After the break at the waterfall the battery in my GPS watch was at 20%. I needed to keep at least stopwatch - I turned off the GPS. This part was quite boring and nothing special happened. Just more cars started to pass me. Some people waved at me, but that was all.

32 - 37km

I reached the Gap where the road to Fraser's hill goes only up and you have to take another route down. It used to alternate up/down every hour but not any more. It started to rain. The rain was pleasant for a while, cooling me down. But when it started pouring I knew I am in trouble. I got cold and my shoes were soaked with water and heavy.

37km - finish

This was by far the worst part of the whole run. I hit the wall. I couldn't run anymore. There was nobody around who could motivate me.I was cold, soaked with water and my legs just gave up. I slowly walked the rest and had to stretch every 500m.
But I made it. I reached Fraser's hill. I was tired but satisfied. The running/walking time was 5:45 with six 10 minutes breaks, in total 6 hours and 45 minutes.

Way back

The next morning I just had breakfast and went to the end of town to hitch a ride back down. It was 9 am. Despite the fact that most people start leaving the hill around lunch time, I waited only half an hour and the 4th car on the road stopped.

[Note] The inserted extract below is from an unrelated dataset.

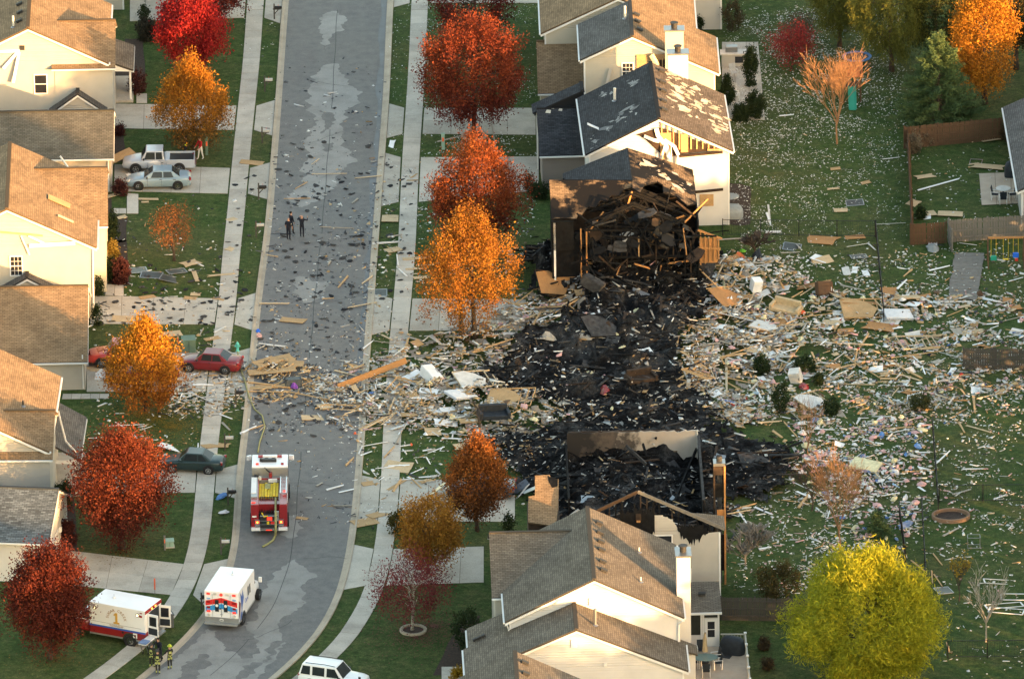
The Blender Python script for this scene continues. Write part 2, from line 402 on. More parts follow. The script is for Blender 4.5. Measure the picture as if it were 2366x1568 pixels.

It was overall a pleasant experience. I definitely tested myself before the upcoming Fuji Marathon but I know I need to train a bit more. Fraser's hill itself is a boring place when you don't go hiking. But my shoes were totally wet and I couldn't imagine walking more anyway. The weather was dreadful too. The whole hill was basically covered by a cloud. I spent the whole rest of the day reading a book and stretching. The next day the weather got better, but I was looking forward going home.